Schaefer upbeat about local GM plant

December 09, 1992|By Ted Shelsby | Ted Shelsby,Staff Writer

Gov. William Donald Schaefer met with top management of the General Motors Corp.'s Baltimore plant yesterday and, although he received no promises of a long-term future for the plant, he said he was somewhat optimistic that GM would maintain its minivan factory here.

The governor came away more convinced than ever "that all of the ingredients are there for what we hope will be a bright future," Mark L. Wasserman, secretary of the state's Department of Economic and Employment Development, said after the private two-hour session at the Broening Highway complex.
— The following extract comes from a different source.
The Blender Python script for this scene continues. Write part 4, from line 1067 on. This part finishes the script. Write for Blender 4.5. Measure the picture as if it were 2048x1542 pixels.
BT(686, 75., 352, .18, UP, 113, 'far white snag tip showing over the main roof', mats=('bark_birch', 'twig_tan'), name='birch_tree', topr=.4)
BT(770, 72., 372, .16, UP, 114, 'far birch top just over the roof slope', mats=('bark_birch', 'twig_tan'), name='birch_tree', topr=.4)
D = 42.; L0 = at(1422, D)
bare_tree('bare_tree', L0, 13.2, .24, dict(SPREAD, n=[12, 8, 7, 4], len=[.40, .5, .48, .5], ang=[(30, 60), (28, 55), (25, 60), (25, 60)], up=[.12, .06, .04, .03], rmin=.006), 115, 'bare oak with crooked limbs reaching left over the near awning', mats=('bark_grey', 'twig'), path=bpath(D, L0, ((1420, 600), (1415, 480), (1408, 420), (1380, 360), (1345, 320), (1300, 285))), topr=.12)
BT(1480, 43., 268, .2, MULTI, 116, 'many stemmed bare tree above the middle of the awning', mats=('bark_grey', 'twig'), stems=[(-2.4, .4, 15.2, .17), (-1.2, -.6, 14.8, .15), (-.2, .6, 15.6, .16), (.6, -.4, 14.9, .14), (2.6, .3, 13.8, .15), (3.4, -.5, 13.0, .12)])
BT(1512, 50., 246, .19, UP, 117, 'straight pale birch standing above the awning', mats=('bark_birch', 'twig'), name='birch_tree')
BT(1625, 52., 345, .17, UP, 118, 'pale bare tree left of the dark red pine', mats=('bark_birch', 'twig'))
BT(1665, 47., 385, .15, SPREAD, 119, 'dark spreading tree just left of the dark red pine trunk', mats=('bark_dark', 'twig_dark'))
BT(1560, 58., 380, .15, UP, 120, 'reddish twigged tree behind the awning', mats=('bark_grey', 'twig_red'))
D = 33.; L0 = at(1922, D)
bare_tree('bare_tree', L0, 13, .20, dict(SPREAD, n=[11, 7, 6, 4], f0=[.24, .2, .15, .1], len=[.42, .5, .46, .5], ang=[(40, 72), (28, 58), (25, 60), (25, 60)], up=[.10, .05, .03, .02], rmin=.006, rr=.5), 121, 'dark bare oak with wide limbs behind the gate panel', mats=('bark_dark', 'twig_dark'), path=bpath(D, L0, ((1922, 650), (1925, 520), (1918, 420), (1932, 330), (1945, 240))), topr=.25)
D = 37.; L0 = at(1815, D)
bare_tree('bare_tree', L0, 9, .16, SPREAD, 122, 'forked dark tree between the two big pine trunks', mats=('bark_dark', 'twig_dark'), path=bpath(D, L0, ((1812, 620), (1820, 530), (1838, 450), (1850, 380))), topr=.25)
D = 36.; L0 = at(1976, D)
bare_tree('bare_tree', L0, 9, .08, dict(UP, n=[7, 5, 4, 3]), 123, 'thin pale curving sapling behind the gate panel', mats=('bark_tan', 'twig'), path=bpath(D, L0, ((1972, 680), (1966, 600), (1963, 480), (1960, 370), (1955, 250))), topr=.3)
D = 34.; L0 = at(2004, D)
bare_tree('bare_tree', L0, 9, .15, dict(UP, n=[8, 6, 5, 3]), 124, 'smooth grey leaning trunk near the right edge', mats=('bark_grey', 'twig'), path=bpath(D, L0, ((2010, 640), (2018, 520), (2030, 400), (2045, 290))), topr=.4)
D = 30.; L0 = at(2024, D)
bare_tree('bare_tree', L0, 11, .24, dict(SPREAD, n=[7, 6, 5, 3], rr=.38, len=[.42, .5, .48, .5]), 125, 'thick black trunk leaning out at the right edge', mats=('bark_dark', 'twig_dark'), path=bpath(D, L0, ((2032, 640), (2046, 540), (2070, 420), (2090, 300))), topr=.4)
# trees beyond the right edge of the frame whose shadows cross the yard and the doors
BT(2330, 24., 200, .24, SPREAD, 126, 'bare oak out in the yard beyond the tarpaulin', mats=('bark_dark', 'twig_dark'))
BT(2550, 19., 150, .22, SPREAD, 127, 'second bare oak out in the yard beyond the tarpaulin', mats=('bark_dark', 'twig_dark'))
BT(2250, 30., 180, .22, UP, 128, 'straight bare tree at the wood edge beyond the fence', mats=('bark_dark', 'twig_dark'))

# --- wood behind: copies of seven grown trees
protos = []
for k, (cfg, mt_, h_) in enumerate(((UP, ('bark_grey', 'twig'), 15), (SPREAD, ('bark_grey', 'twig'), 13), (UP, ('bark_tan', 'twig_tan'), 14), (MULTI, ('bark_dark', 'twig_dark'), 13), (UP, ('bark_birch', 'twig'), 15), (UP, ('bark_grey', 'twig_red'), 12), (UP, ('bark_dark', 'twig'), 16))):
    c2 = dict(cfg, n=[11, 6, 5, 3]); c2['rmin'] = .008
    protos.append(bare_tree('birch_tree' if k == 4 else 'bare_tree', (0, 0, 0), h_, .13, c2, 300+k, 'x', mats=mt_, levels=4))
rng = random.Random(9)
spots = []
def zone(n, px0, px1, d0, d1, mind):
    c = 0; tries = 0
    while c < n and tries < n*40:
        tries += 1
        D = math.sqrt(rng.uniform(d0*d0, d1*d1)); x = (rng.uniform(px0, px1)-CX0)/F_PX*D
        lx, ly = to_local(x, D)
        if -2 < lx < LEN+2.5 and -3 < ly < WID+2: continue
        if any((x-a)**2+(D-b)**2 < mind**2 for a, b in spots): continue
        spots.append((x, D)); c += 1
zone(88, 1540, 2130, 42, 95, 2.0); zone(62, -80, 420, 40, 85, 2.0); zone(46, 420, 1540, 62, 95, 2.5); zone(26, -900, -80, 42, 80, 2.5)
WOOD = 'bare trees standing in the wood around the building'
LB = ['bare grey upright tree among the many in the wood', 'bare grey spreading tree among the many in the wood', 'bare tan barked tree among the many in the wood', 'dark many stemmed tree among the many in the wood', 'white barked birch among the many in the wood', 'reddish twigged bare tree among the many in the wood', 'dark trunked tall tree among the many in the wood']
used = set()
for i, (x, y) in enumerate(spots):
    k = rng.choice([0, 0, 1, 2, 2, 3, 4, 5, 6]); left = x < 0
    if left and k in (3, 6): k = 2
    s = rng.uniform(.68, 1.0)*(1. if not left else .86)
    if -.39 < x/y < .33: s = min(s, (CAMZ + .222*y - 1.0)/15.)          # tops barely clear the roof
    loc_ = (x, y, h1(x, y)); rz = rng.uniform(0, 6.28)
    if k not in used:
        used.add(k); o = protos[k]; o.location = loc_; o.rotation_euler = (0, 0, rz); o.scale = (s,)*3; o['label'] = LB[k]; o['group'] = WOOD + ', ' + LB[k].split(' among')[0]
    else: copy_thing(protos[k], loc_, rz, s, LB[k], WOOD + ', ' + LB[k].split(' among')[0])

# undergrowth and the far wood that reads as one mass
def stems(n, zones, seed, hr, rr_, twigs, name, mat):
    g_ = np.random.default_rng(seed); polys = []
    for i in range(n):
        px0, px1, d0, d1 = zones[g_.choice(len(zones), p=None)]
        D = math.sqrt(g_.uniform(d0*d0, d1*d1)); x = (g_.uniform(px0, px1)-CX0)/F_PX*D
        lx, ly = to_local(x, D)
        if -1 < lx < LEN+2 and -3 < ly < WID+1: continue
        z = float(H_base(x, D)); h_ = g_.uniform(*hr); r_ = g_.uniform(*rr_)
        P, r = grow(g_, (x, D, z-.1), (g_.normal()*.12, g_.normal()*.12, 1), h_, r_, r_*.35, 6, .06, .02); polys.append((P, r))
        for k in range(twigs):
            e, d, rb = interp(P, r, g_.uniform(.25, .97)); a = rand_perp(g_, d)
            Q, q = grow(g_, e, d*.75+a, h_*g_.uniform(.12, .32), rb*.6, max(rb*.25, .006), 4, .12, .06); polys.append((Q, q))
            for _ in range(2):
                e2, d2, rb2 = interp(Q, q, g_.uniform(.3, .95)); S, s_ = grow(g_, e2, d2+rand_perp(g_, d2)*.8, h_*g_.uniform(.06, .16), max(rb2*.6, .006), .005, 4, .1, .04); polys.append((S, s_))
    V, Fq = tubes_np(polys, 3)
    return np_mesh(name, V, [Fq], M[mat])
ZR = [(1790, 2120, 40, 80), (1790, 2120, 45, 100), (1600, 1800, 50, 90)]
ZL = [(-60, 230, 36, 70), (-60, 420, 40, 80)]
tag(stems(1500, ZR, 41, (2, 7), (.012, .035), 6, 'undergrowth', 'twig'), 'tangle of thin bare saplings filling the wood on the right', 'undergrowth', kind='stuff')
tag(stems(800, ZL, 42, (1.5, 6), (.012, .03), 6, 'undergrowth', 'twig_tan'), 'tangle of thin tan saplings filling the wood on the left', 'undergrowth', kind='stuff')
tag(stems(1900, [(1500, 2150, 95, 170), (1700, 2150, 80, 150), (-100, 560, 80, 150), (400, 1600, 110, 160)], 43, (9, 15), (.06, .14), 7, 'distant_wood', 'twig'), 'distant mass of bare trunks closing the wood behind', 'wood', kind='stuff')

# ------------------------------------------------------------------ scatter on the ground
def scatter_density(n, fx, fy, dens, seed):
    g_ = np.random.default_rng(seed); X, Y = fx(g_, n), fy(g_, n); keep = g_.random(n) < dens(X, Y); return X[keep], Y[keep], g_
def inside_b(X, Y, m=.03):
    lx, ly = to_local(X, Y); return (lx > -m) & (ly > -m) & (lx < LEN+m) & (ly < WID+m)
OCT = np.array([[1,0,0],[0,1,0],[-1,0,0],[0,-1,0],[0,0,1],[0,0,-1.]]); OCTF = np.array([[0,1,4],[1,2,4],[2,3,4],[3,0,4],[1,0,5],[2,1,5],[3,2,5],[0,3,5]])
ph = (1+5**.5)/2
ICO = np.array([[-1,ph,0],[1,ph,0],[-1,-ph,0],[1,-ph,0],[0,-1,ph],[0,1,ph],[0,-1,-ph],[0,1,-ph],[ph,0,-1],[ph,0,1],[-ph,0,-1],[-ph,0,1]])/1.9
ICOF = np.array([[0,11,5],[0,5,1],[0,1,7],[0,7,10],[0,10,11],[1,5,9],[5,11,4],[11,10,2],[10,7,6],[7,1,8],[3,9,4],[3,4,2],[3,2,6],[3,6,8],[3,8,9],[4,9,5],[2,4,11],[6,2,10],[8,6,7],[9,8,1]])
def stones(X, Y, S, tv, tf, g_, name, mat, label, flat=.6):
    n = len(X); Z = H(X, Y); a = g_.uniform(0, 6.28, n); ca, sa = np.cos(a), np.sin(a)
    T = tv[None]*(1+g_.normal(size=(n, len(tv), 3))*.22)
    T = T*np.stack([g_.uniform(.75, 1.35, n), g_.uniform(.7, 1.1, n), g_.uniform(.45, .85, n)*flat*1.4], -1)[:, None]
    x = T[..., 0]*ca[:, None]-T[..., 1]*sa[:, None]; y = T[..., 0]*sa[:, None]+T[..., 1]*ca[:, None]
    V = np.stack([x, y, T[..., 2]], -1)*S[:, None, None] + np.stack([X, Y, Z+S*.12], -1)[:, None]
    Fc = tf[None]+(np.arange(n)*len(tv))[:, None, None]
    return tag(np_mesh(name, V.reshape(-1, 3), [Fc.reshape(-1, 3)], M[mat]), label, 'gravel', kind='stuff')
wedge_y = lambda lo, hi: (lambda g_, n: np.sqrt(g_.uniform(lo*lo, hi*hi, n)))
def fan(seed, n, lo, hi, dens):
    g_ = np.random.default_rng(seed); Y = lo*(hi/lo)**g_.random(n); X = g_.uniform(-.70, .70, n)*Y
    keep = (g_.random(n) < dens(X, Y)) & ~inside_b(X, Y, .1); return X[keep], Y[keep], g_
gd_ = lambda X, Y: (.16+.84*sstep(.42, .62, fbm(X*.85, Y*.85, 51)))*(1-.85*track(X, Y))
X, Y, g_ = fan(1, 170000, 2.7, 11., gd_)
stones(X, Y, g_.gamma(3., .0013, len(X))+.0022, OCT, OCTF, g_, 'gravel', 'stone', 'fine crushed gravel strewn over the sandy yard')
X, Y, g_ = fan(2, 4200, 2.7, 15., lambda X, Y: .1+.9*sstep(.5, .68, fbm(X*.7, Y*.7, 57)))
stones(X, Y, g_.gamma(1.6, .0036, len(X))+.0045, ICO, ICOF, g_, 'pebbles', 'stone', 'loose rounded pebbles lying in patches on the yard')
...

Mr. Wasserman added that, under terms of an agreement with GM, state officials could not discuss the meeting except to confirm that the two sides met and that the governor was eager to help make the Baltimore plant as competitive as possible.

GM has said in the past that when it begins producing a restyled van for the 1996 model year, it might shift that work to another plant, leading to a shutdown of the Baltimore factory.

Mary Ann Tyler, a GM spokeswoman in Pontiac, Mich., said yesterday that the financially troubled automaker, which announced a number of plant closings last week, has still not made a decision about the future of the Baltimore plant.

Another participant at yesterday's meeting, Rodney A. Trump, president of Local 239 of the United Auto Workers union, said he was more convinced than ever that Baltimore would be building the GM van well into the future. Mr. Trump's union represents the hourly workers at the plant.

Mr. Trump's encouragement stems from GM's announcement last week that it would end production of several factories after the 1995 or 1996 model years.

"By the sheer fact that they didn't mention Baltimore," he said, "supports that fact that we have a future. We were not included in their shutdown plans."

GM is the city's largest manufacturing employer, with about 3,400 jobs. The company has said that it pumps about $1 billion into the regional economy each year through its payroll and acquisitions from area suppliers.